Is the upper limit of Rs 70,000 for both the individual and the minor he is guardian of put together? From the language of the PPF provision, it appears the limit is for both of them put together.

The I-T Act itself does not put any ceiling in this regard except that it has placed an overall ceiling of Rs 1 lakh as being eligible for deduction from the gross total income under Section 80C.

Will it then be possible for an individual to contribute Rs 50,000 each to his own and his wife's PPF accounts and claim the entire amount of Rs 1 lakh as deduction from his gross total income assuming these are his only savings under Section 80C?

This would be within the limit of Rs 70,000 per account laid down by the PPF regime and may pass muster assuming the PPF authorities are not serious about enforcing their own code — one cannot invest on anyone else's behalf save minor.

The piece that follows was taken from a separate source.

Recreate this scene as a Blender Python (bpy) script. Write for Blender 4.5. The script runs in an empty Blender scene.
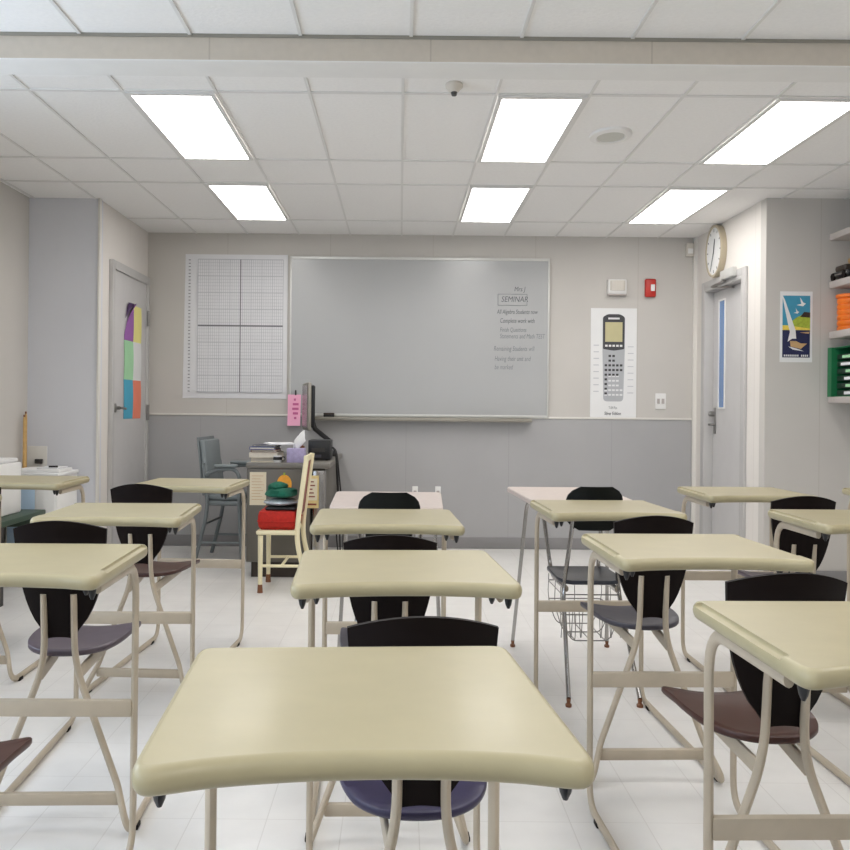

The language of clause (v) of sub-section (2) of Section 80C, which reads as follows, may scuttle this ambitious claim:

"... contribution to any provident fund set up by the Central Government and notified by it in this behalf in the Official Gazette, where such contribution is to an account standing in the name of any person specified in sub-section (4)." As said earlier, sub-section (4) permits deposits into accounts standing in the name of self, spouse and children. But the use of the term `an account' suggests that an individual will get tax benefit only in respect of deposit into an account standing in the name of any one of the eligible persons.

In other words, if one has deposited into his own as well as into the account of his better-half, as in the case of the example in hand, the tax benefit is only in respect of contributions to either of the two accounts.